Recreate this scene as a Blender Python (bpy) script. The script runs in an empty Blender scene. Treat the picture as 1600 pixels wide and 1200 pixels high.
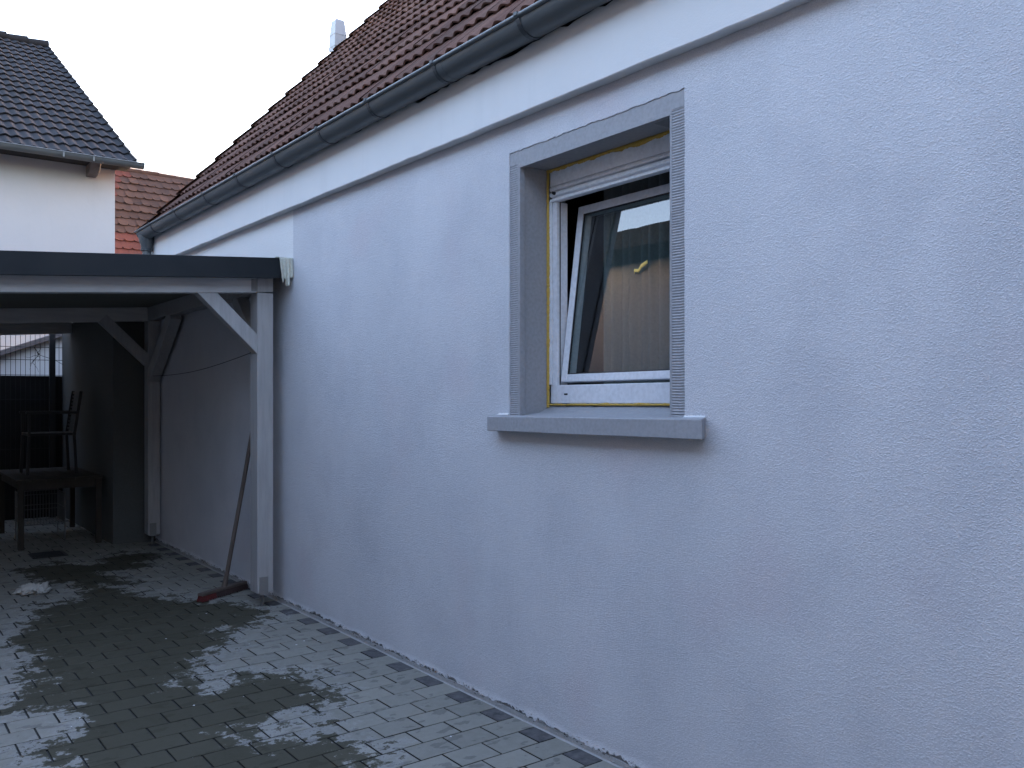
import bpy, bmesh, math, random
from mathutils import Vector, Matrix
R = math.radians
random.seed(7)
sc = bpy.context.scene
C = sc.collection

# ------------------------------------------------------------------ camera, sky, sun, exposure
CX, CH, YAW = -2.55, 1.55, 37.28
cam = bpy.data.cameras.new('camera'); co = bpy.data.objects.new('camera', cam); C.objects.link(co)
co.location = (CX, 0, CH); co.rotation_euler = (R(90), 0, R(-YAW))
cam.sensor_width = 36; cam.lens = 36*1370/1600; cam.shift_y = 11/1600
cam.clip_start = 0.05; cam.clip_end = 1000
sc.camera = co

SUN_EL, SUN_AZ = 4.5, 84.0          # azimuth clockwise from +Y
w = bpy.data.worlds.new('World'); sc.world = w; w.use_nodes = True
nt = w.node_tree; nt.nodes.clear()
sky = nt.nodes.new('ShaderNodeTexSky'); sky.sky_type = 'NISHITA'; sky.sun_disc = False
sky.sun_elevation = R(SUN_EL); sky.sun_rotation = R(SUN_AZ)
sky.air_density = 1.0; sky.dust_density = 2.5; sky.ozone_density = 1.6
bg = nt.nodes.new('ShaderNodeBackground'); bg.inputs[1].default_value = 0.15
ow = nt.nodes.new('ShaderNodeOutputWorld')
wb_ = nt.nodes.new('ShaderNodeMix'); wb_.data_type = 'RGBA'; wb_.blend_type = 'MULTIPLY'      # camera white balance
wb_.inputs[0].default_value = 1; wb_.inputs[7].default_value = (1.11, .88, .865, 1)
nt.links.new(sky.outputs[0], wb_.inputs[6]); nt.links.new(wb_.outputs[2], bg.inputs[0]); nt.links.new(bg.outputs[0], ow.inputs[0])
sl = bpy.data.lights.new('sun', 'SUN'); so = bpy.data.objects.new('sun', sl); C.objects.link(so)
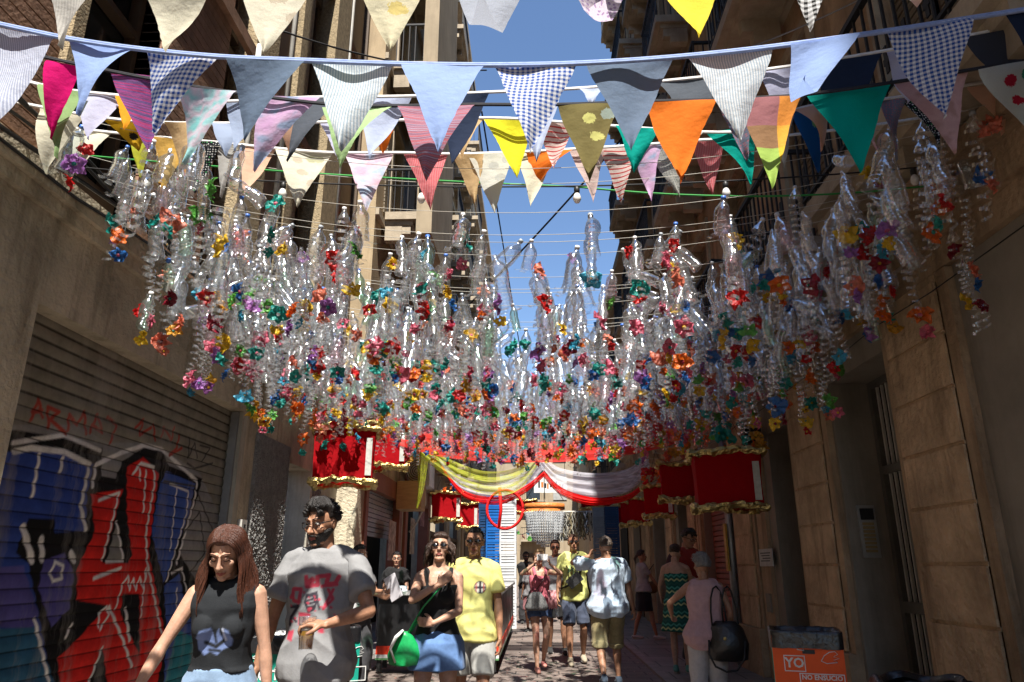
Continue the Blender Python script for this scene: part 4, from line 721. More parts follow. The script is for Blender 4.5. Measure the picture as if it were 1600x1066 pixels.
# ------------------------------------------------------------------ red boxes with gold foil rims
M_redbox = cloth('red_velvet', 'plain', (.5, .006, .012)); M_gold = mat('gold_foil', (.55, .42, .16), .28, metal=.9, ns=12, bump=1, bs=30); M_strip = mat('white_strip', (.5, .5, .46), .6, ns=12)
rg = random.Random(8)
def redbox(px, py, Y, W, H, rz, label, D=None):
    c = at(px, py, Y); D = D or W * .8; t = thing('red_box', label, 'hanging box', (c.x, c.y, c.z - H / 2), R(rz), 'red boxes with gold rims hanging along the walls'); w = MB()
    def fn(u, v):
        k = u * 4; i = int(min(k, 3.999)); f = k - i; cs = [(-W / 2, -D / 2), (W / 2, -D / 2), (W / 2, D / 2), (-W / 2, D / 2), (-W / 2, -D / 2)]
        x = cs[i][0] * (1 - f) + cs[i + 1][0] * f; y = cs[i][1] * (1 - f) + cs[i + 1][1] * f; s = 1 + .05 * v - .02 * math.sin(math.pi * v); n_ = .014 * math.sin(u * 37 + v * 4) * math.sin(math.pi * v) + .01 * noise.noise(Vector((u * 20, v * 4, px)))
        return Vector((x * (s + n_), y * (s + n_), H * v))
    w.grid(fn, 48, 8); uv = [(p[0] + p[1], p[2]) for p in w.v]; w.uv = uv; w.build('cloth_side', M_redbox, t)
    for zz, s in ((0, 1.06), (H, 1.1)):
        g = MB()
        def fr(u, v):
            p = fn(u, 0); a = v * 2 * math.pi; cr_ = 1 + .9 * noise.noise(Vector((u * 46, v * 5, zz + px))); rad = .034 * cr_
            q_ = Vector((p.x, p.y, 0)) * s; nn = q_.normalized(); return q_ + nn * math.cos(a) * rad * 1.5 + Vector((0, 0, zz + math.sin(a) * rad * 1.2 + .02 * math.sin(u * 25 + px) + .03 * noise.noise(Vector((u * 30, 1, px)))))
        g.grid(fr, 120, 8, smooth=False); g.build('gold_rim', M_gold, t)
    g = MB(); g.box(W * .5 - .1, W * .5 - .02, -D / 2 - .032, -D / 2 - .028, .1 * H, .8 * H); g.build('white_strip', M_strip, t)
    g = MB()
    for sx in (-1, 1): g.tube([(sx * W * .4, 0, H), (0, 0, H + .75)], .004, 4)
    g.build('hanging_cord', M_black, t)
    b = MB(); b.grid(lambda u, v: Vector(((u - .5) * W, (v - .5) * D, .03)), 2, 2); b.build('base', M_redbox, t)
redbox(539, 714, 9.9, .78, .72, 12, 'nearest red box with gold rims on the left, blue flowers draped over its top')
redbox(603, 699, 12.2, .66, .68, 12, 'second red box on the left, partly behind the nearest left one')
redbox(697, 792, 17.5, .66, .62, 10, 'red box on the left above the woman with sunglasses, third from camera')
redbox(731, 806, 19.5, .5, .6, 10, 'small red box on the left just beyond the third one')
redbox(741, 812, 22.5, .42, .6, 10, 'farthest small red box on the left side')
redbox(1135, 752, 9.2, .76, .66, -8, 'largest and nearest red box with gold rims on the right wall')
redbox(1064, 754, 12.4, .66, .58, -8, 'second nearest red box on the right wall')
redbox(1029, 784, 15, .56, .58, -8, 'third nearest red box on the right wall')
redbox(999, 799, 17.5, .46, .56, -8, 'fourth nearest red box on the right wall, above the shirted man')
redbox(981, 803, 20, .36, .6, -8, 'fifth nearest red box on the right wall')
redbox(967, 806, 23, .36, .55, -8, 'farthest little red box on the right wall')
redbox(934, 785, 25, 1.1, .42, 0, 'wide low red box hanging beyond the white drape at the centre right')
redbox(818, 792, 26, .8, .4, 0, 'small dark red box hanging behind the red ring at the street centre')
def pendant(p, c, s=1.3, n=3):   # clumps of flowers standing on the boxes
    for k in range(n): pass
clump = [(540, 688, 9.6, ['light blue', 'coral', 'teal']), (1150, 690, 9.0, ['teal', 'amber', 'orange', 'yellow']), (1050, 712, 12.2, ['amber', 'coral']), (705, 768, 17.2, ['orange', 'blue']), (1018, 752, 14.8, ['orange', 'red'])]
for px, py, Y, cl in clump:
    p = at(px, py, Y); t = thing('flower_bunch', 'bunch of %s plastic flowers over the %s red box' % (' and '.join(cl[:2]), {540: 'nearest left', 1150: 'nearest right', 1050: 'second right', 705: 'third left', 1018: 'third right'}[px]), 'flowers', tuple(p))
    for k in range(9):
        c = cl[k % len(cl)]; o = link('flower', FM[(c, k % 3)], t, (rg.uniform(-.28, .28), rg.uniform(-.15, .1), rg.uniform(-.1, .25)), (rg.uniform(.9, 2), rg.uniform(-.6, .6), rg.random() * 6), (rg.uniform(1.2, 1.9),) * 3); link('flower_centre', CN['yellow'], o)
# ------------------------------------------------------------------ sheer drapes
def drape(name, label, Y0, Y1, top, bot, m, n=40):
    """sheer cloth hung from its ends: upper edge at depth Y0, lower edge at Y1"""
    def cr(P, t):
        k = t * (len(P) - 1); i = min(int(k), len(P) - 2); f = k - i; a = P[max(i - 1, 0)]; b = P[i]; c = P[i + 1]; d = P[min(i + 2, len(P) - 1)]
        return tuple(.5 * ((2 * b[j]) + (c[j] - a[j]) * f + (2 * a[j] - 5 * b[j] + 4 * c[j] - d[j]) * f * f + (3 * b[j] - a[j] - 3 * c[j] + d[j]) * f ** 3) for j in (0, 1))
    w = MB(); ph = random.random() * 6
    def fn(u, v):
        a = cr(top, u); b = cr(bot, u); p = at(a[0], a[1], Y0).lerp(at(b[0], b[1], Y1), v)
        return p + Vector((0, .05 * math.sin(v * 17 + ph + u * 3), .02 * math.sin(v * 23 + u * 5)))
    w.grid(fn, n, 16); return w.build(name, m, label=label, cat='drape', group='sheer drapes swagged across the street')
drape('tulle_drape', 'red sheer drape hanging across behind the lowest bottle flowers', 12.6, 11.9, [(590, 640), (700, 668), (840, 682), (980, 672), (1100, 640), (1165, 610)], [(585, 680), (690, 712), (830, 722), (960, 716), (1060, 694), (1160, 652)], sheer('tulle_red', (.78, .03, .02), .72))
drape('tulle_drape', 'purple sheer drape just above the red one', 12.2, 12.5, [(580, 590), (700, 620), (850, 632), (1000, 615), (1200, 560)], [(590, 635), (700, 664), (840, 676), (980, 668), (1200, 600)], sheer('tulle_purple', (.42, .26, .6), .5))
drape('tulle_drape', 'dark red sheer drape curving up to the right wall', 13.0, 12.7, [(820, 668), (960, 668), (1080, 640), (1180, 585)], [(840, 714), (960, 712), (1075, 680), (1180, 612)], sheer('tulle_red2', (.6, .02, .03), .7))
drape('tulle_drape', 'yellow green sheer drape swagged from the left wall', 14.6, 14.3, [(650, 684), (700, 718), (760, 738), (815, 728), (850, 700)], [(648, 700), (690, 738), (755, 772), (810, 768), (848, 716)], sheer('tulle_lime', (.55, .6, .06), .55))
drape('tulle_drape', 'yellow green sheer end hanging down beside the air conditioner', 14.5, 14.4, [(650, 684), (652, 720), (654, 760), (650, 792)], [(672, 690), (668, 725), (662, 765), (652, 796)], MATS['tulle_lime'], 12)
drape('tulle_drape', 'left white sheer swag ending at the central peak', 16.2, 15.9, [(686, 716), (720, 746), (775, 752), (815, 735), (838, 700)], [(688, 722), (722, 768), (780, 782), (820, 765), (848, 735)], sheer('tulle_white', (.72, .7, .78), .55))
drape('tulle_drape', 'right white sheer swag from the central peak to the right wall', 16.2, 15.9, [(840, 700), (870, 730), (930, 740), (985, 730), (1012, 700)], [(846, 732), (880, 765), (935, 778), (985, 768), (1015, 735)], MATS['tulle_white'])
drape('tulle_drape', 'narrow bright red band edging the left white swag', 15.8, 15.75, [(690, 728), (725, 768), (775, 778), (815, 762), (850, 736)], [(690, 732), (725, 776), (778, 788), (820, 771), (850, 745)], sheer('tulle_red3', (.85, .01, .01), .95))
drape('tulle_drape', 'narrow bright red band edging the right white swag', 15.8, 15.75, [(850, 736), (880, 765), (930, 779), (980, 772), (1012, 748)], [(850, 745), (878, 774), (928, 789), (982, 781), (1014, 756)], MATS['tulle_red3'])
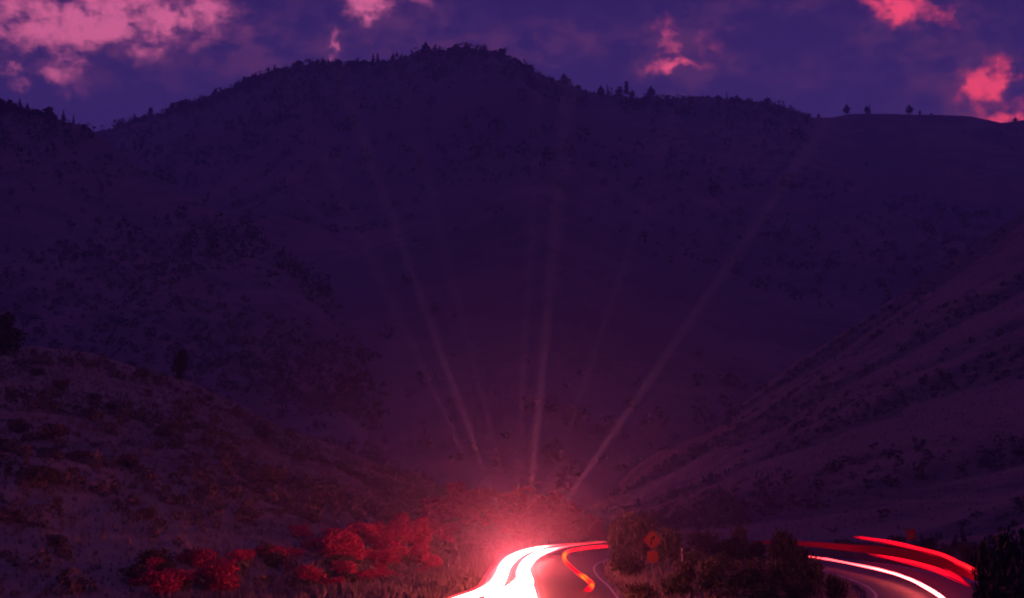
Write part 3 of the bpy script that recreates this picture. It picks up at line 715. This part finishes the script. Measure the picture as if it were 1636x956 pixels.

What you have to do. Reproduce the material above from its first line through the line containing "sl = bpy.data.lights.new('sun', 'SUN');", both ends included, and skip every picture.

Response for this exercise.
Recreate this scene as a Blender Python (bpy) script. The script runs in an empty Blender scene. Treat the picture as 1600 pixels wide and 1200 pixels high.
import bpy, bmesh, math, random
from mathutils import Vector, Matrix
R = math.radians
random.seed(7)
sc = bpy.context.scene
C = sc.collection

# ------------------------------------------------------------------ camera, sky, sun, exposure
CX, CH, YAW = -2.55, 1.55, 37.28
cam = bpy.data.cameras.new('camera'); co = bpy.data.objects.new('camera', cam); C.objects.link(co)
co.location = (CX, 0, CH); co.rotation_euler = (R(90), 0, R(-YAW))
cam.sensor_width = 36; cam.lens = 36*1370/1600; cam.shift_y = 11/1600
cam.clip_start = 0.05; cam.clip_end = 1000
sc.camera = co

SUN_EL, SUN_AZ = 4.5, 84.0          # azimuth clockwise from +Y
w = bpy.data.worlds.new('World'); sc.world = w; w.use_nodes = True
nt = w.node_tree; nt.nodes.clear()
sky = nt.nodes.new('ShaderNodeTexSky'); sky.sky_type = 'NISHITA'; sky.sun_disc = False
sky.sun_elevation = R(SUN_EL); sky.sun_rotation = R(SUN_AZ)
sky.air_density = 1.0; sky.dust_density = 2.5; sky.ozone_density = 1.6
bg = nt.nodes.new('ShaderNodeBackground'); bg.inputs[1].default_value = 0.15
ow = nt.nodes.new('ShaderNodeOutputWorld')
wb_ = nt.nodes.new('ShaderNodeMix'); wb_.data_type = 'RGBA'; wb_.blend_type = 'MULTIPLY'      # camera white balance
wb_.inputs[0].default_value = 1; wb_.inputs[7].default_value = (1.11, .88, .865, 1)
nt.links.new(sky.outputs[0], wb_.inputs[6]); nt.links.new(wb_.outputs[2], bg.inputs[0]); nt.links.new(bg.outputs[0], ow.inputs[0])
sl = bpy.data.lights.new('sun', 'SUN'); so = bpy.data.objects.new('sun', sl); C.objects.link(so)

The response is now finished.